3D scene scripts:
# # # # # # #

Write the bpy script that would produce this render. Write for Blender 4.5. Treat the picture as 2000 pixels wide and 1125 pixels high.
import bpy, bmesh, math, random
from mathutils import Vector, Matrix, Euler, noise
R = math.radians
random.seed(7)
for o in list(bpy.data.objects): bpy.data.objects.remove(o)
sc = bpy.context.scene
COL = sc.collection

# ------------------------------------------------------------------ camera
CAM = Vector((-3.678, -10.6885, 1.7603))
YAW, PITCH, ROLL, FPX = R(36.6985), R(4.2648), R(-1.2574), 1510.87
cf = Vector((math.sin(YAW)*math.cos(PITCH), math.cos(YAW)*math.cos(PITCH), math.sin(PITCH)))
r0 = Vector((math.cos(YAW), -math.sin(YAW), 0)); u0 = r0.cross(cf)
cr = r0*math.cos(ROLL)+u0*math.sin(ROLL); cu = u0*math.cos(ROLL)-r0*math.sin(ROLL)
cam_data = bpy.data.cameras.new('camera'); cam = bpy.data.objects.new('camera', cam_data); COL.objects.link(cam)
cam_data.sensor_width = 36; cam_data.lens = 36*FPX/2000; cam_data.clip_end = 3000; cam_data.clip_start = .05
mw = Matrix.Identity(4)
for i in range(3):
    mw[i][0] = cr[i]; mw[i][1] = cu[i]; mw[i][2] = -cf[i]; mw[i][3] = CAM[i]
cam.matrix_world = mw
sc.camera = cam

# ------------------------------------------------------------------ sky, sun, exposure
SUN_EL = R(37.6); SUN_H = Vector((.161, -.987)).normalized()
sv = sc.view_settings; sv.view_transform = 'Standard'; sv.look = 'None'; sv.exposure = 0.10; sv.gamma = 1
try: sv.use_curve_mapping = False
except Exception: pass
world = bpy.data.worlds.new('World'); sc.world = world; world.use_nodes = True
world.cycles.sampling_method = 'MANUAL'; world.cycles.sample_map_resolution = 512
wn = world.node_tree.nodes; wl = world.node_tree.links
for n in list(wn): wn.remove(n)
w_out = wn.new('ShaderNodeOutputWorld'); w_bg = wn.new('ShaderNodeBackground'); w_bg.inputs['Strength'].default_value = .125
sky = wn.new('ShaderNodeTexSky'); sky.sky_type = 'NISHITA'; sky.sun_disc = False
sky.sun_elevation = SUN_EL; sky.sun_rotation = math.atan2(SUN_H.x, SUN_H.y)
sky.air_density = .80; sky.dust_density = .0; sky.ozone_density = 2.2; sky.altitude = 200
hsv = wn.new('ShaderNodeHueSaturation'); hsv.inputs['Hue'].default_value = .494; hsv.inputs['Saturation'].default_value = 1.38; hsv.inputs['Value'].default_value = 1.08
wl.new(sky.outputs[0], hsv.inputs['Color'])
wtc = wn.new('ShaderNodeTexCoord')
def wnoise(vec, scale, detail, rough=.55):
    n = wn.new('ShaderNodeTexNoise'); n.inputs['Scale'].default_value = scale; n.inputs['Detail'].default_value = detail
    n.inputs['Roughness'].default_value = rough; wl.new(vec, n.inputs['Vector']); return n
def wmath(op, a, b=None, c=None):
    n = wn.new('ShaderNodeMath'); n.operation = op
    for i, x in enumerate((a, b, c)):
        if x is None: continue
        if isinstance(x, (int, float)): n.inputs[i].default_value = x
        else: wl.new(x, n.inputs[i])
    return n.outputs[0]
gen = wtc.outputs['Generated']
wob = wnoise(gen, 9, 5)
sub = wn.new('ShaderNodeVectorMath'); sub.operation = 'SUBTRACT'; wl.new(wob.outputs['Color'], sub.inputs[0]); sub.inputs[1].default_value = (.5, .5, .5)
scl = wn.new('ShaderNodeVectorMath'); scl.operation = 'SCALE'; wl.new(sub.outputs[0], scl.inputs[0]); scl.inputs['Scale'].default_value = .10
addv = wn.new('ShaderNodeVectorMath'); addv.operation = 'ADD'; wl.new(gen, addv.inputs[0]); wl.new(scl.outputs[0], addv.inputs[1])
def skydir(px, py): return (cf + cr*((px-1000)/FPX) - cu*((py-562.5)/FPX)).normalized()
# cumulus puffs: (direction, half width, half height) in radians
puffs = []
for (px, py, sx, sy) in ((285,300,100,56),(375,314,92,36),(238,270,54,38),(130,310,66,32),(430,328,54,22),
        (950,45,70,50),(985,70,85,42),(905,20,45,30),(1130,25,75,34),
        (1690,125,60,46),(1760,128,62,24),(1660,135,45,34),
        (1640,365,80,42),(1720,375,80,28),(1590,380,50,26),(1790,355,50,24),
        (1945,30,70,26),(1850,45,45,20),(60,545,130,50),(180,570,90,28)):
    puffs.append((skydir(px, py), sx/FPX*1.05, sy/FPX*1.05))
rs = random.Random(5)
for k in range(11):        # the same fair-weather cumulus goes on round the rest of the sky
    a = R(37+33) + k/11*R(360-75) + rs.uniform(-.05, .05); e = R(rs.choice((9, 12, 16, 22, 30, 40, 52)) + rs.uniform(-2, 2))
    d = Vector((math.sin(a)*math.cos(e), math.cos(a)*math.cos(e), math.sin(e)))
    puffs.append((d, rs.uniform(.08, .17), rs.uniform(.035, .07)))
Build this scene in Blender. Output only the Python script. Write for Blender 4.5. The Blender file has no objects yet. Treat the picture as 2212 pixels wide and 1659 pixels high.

# # # # # # #

Written request ▸ Repeat each record in full; every line must match exactly.

Response to the exercise ▸
Write the bpy script that would produce this render. Write for Blender 4.5. Treat the picture as 2000 pixels wide and 1125 pixels high.
import bpy, bmesh, math, random
from mathutils import Vector, Matrix, Euler, noise
R = math.radians
random.seed(7)
for o in list(bpy.data.objects): bpy.data.objects.remove(o)
sc = bpy.context.scene
COL = sc.collection

# ------------------------------------------------------------------ camera
CAM = Vector((-3.678, -10.6885, 1.7603))
YAW, PITCH, ROLL, FPX = R(36.6985), R(4.2648), R(-1.2574), 1510.87
cf = Vector((math.sin(YAW)*math.cos(PITCH), math.cos(YAW)*math.cos(PITCH), math.sin(PITCH)))
r0 = Vector((math.cos(YAW), -math.sin(YAW), 0)); u0 = r0.cross(cf)
cr = r0*math.cos(ROLL)+u0*math.sin(ROLL); cu = u0*math.cos(ROLL)-r0*math.sin(ROLL)
cam_data = bpy.data.cameras.new('camera'); cam = bpy.data.objects.new('camera', cam_data); COL.objects.link(cam)
cam_data.sensor_width = 36; cam_data.lens = 36*FPX/2000; cam_data.clip_end = 3000; cam_data.clip_start = .05
mw = Matrix.Identity(4)
for i in range(3):
    mw[i][0] = cr[i]; mw[i][1] = cu[i]; mw[i][2] = -cf[i]; mw[i][3] = CAM[i]
cam.matrix_world = mw
sc.camera = cam

# ------------------------------------------------------------------ sky, sun, exposure
SUN_EL = R(37.6); SUN_H = Vector((.161, -.987)).normalized()
sv = sc.view_settings; sv.view_transform = 'Standard'; sv.look = 'None'; sv.exposure = 0.10; sv.gamma = 1
try: sv.use_curve_mapping = False
except Exception: pass
world = bpy.data.worlds.new('World'); sc.world = world; world.use_nodes = True
world.cycles.sampling_method = 'MANUAL'; world.cycles.sample_map_resolution = 512
wn = world.node_tree.nodes; wl = world.node_tree.links
for n in list(wn): wn.remove(n)
w_out = wn.new('ShaderNodeOutputWorld'); w_bg = wn.new('ShaderNodeBackground'); w_bg.inputs['Strength'].default_value = .125
sky = wn.new('ShaderNodeTexSky'); sky.sky_type = 'NISHITA'; sky.sun_disc = False
sky.sun_elevation = SUN_EL; sky.sun_rotation = math.atan2(SUN_H.x, SUN_H.y)
sky.air_density = .80; sky.dust_density = .0; sky.ozone_density = 2.2; sky.altitude = 200
hsv = wn.new('ShaderNodeHueSaturation'); hsv.inputs['Hue'].default_value = .494; hsv.inputs['Saturation'].default_value = 1.38; hsv.inputs['Value'].default_value = 1.08
wl.new(sky.outputs[0], hsv.inputs['Color'])
wtc = wn.new('ShaderNodeTexCoord')
def wnoise(vec, scale, detail, rough=.55):
    n = wn.new('ShaderNodeTexNoise'); n.inputs['Scale'].default_value = scale; n.inputs['Detail'].default_value = detail
    n.inputs['Roughness'].default_value = rough; wl.new(vec, n.inputs['Vector']); return n
def wmath(op, a, b=None, c=None):
    n = wn.new('ShaderNodeMath'); n.operation = op
    for i, x in enumerate((a, b, c)):
        if x is None: continue
        if isinstance(x, (int, float)): n.inputs[i].default_value = x
        else: wl.new(x, n.inputs[i])
    return n.outputs[0]
gen = wtc.outputs['Generated']
wob = wnoise(gen, 9, 5)
sub = wn.new('ShaderNodeVectorMath'); sub.operation = 'SUBTRACT'; wl.new(wob.outputs['Color'], sub.inputs[0]); sub.inputs[1].default_value = (.5, .5, .5)
scl = wn.new('ShaderNodeVectorMath'); scl.operation = 'SCALE'; wl.new(sub.outputs[0], scl.inputs[0]); scl.inputs['Scale'].default_value = .10
addv = wn.new('ShaderNodeVectorMath'); addv.operation = 'ADD'; wl.new(gen, addv.inputs[0]); wl.new(scl.outputs[0], addv.inputs[1])
def skydir(px, py): return (cf + cr*((px-1000)/FPX) - cu*((py-562.5)/FPX)).normalized()
# cumulus puffs: (direction, half width, half height) in radians
puffs = []
for (px, py, sx, sy) in ((285,300,100,56),(375,314,92,36),(238,270,54,38),(130,310,66,32),(430,328,54,22),
        (950,45,70,50),(985,70,85,42),(905,20,45,30),(1130,25,75,34),
        (1690,125,60,46),(1760,128,62,24),(1660,135,45,34),
        (1640,365,80,42),(1720,375,80,28),(1590,380,50,26),(1790,355,50,24),
        (1945,30,70,26),(1850,45,45,20),(60,545,130,50),(180,570,90,28)):
    puffs.append((skydir(px, py), sx/FPX*1.05, sy/FPX*1.05))
rs = random.Random(5)
for k in range(11):        # the same fair-weather cumulus goes on round the rest of the sky
    a = R(37+33) + k/11*R(360-75) + rs.uniform(-.05, .05); e = R(rs.choice((9, 12, 16, 22, 30, 40, 52)) + rs.uniform(-2, 2))
    d = Vector((math.sin(a)*math.cos(e), math.cos(a)*math.cos(e), math.sin(e)))
    puffs.append((d, rs.uniform(.08, .17), rs.uniform(.035, .07)))
Build this scene in Blender. Output only the Python script. Write for Blender 4.5. The Blender file has no objects yet. Treat the picture as 2212 pixels wide and 1659 pixels high.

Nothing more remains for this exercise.